Os juros estão caindo desde agosto de 2005. A taxa básica do Banco Central, a Selic, passou de 19,75% para 13% ao ano e continua com tendência de redução nos próximos meses. O que era para ser uma boa notícia – e é, pois indica inflação baixa – acabou virando um abacaxi para os bancos e o governo. A queda das taxas está provocando um desequilíbrio nas aplicações financeiras e poderá levar o Ministério da Fazenda a alterar a forma de cálculo ou acabar com a Taxa Referencial (TR). O problema é que isso implica em mudar as regras da caderneta de poupança, a aplicação mais popular do País, com depósitos de R$ 190 bilhões.

Mexer na poupança é um tabu que acompanha o presidente Lula desde 1989, quando seus opositores disseram que ele iria fazê-lo e o candidato do PT perdeu a eleição para Fernando Collor, autor do histórico confisco de todas as aplicações. A Fazenda não se pronuncia sobre o tema, mas não tem como escapar dele. “Se os juros continuarem em queda, como se prevê, o governo vai ter de mexer na poupança. É uma questão de tempo”, diz o matemático José Dutra Vieira Sobrinho. Ele previu esse imbróglio em 2001.

A poupança é corrigida pela TR, acrescida de juros fixos de 0,5% ao mês. Devido à maneira como é feito o cálculo da taxa e à isenção do Imposto de Renda, a aplicação está ficando cada vez mais atrativa para os investidores (leia gráfico). Como a TR demora mais que os títulos de renda fixa para refletir a queda dos juros, o rendimento relativo da poupança está subindo. Enquanto isso, a rentabilidade dos fundos de renda fixa está caindo. Tome-se como base de comparação os juros médios do mercado interbancário, refletidos na taxa do CDI. Em junho de 2005, a poupança rendeu 47,6% do CDI. Em dezembro passado, alcançou 60,6% do CDI. Com a Selic a 10%, o rendimento poderá ir a 80% do CDI, um retorno muito superior ao obtido pela maioria dos fundos de renda fixa. Esses fundos têm mais de R$ 330 bilhões em depósitos e, se nada for feito, poderão perder recursos para a poupança. E daí?
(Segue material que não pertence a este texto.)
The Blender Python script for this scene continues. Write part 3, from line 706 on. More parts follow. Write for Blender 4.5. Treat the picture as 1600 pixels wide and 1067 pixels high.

Ocorre que os fundos são os maiores compradores de títulos federais. Portanto, poderia haver impacto na gestão da dívida pública. E como os recursos da poupança devem financiar a casa própria, os bancos terão de emprestar o dinheiro adicional para mutuários do Sistema Financeiro da Habitação. Isso, num momento em que as taxas estão caindo para os tomadores de empréstimos (já se pratica TR mais 8% ao ano) e são fixas para os poupadores (TR mais 6,17% ao ano). Na prática, é um negócio inviável para os bancos se os juros caírem ainda mais. “Para evitar o desequilíbrio, o governo terá de alterar o cálculo da TR. E os bancos terão de reduzir as taxas de administração dos fundos de investimentos”, avisa Dutra.